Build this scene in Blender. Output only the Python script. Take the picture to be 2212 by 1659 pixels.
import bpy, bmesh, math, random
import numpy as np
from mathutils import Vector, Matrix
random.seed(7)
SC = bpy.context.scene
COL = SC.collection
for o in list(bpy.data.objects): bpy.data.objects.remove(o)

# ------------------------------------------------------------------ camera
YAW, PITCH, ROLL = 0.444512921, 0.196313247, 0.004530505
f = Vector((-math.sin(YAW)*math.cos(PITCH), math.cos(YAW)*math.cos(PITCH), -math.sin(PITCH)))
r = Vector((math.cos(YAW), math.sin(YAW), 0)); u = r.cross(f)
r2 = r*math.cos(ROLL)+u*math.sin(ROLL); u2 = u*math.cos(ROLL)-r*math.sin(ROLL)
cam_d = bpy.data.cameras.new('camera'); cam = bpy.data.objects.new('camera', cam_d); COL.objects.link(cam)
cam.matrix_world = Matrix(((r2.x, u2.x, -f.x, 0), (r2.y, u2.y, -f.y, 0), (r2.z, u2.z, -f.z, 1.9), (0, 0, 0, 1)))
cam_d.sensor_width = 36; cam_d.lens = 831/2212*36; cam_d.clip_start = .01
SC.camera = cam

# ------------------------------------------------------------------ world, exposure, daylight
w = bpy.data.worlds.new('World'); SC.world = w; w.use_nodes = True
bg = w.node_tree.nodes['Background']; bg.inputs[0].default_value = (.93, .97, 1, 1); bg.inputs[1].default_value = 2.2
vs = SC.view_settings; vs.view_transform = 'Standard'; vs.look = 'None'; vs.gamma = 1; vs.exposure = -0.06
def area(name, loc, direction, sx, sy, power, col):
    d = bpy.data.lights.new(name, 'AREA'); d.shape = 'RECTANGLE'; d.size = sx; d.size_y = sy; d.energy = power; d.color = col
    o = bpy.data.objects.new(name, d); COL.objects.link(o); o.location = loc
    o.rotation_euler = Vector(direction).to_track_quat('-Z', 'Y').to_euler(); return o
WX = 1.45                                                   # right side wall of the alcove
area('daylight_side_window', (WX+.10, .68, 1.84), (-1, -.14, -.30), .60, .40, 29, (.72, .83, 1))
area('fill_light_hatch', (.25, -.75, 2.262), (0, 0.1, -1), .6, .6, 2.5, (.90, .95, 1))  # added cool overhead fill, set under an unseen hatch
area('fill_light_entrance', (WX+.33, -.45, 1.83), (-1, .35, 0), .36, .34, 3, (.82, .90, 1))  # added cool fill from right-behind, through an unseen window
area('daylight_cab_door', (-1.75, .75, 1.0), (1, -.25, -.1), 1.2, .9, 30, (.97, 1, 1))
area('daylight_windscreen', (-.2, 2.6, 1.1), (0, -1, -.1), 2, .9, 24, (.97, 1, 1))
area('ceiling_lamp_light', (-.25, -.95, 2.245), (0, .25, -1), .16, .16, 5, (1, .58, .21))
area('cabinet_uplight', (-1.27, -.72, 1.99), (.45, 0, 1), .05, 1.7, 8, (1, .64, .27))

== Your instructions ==
Repeat the material word for word from its opening line up to and including the line containing "for o in list(bpy.data.objects): bpy.data.objects.remove(o)".

== Task output ==
Build this scene in Blender. Output only the Python script. Take the picture to be 2212 by 1659 pixels.
import bpy, bmesh, math, random
import numpy as np
from mathutils import Vector, Matrix
random.seed(7)
SC = bpy.context.scene
COL = SC.collection
for o in list(bpy.data.objects): bpy.data.objects.remove(o)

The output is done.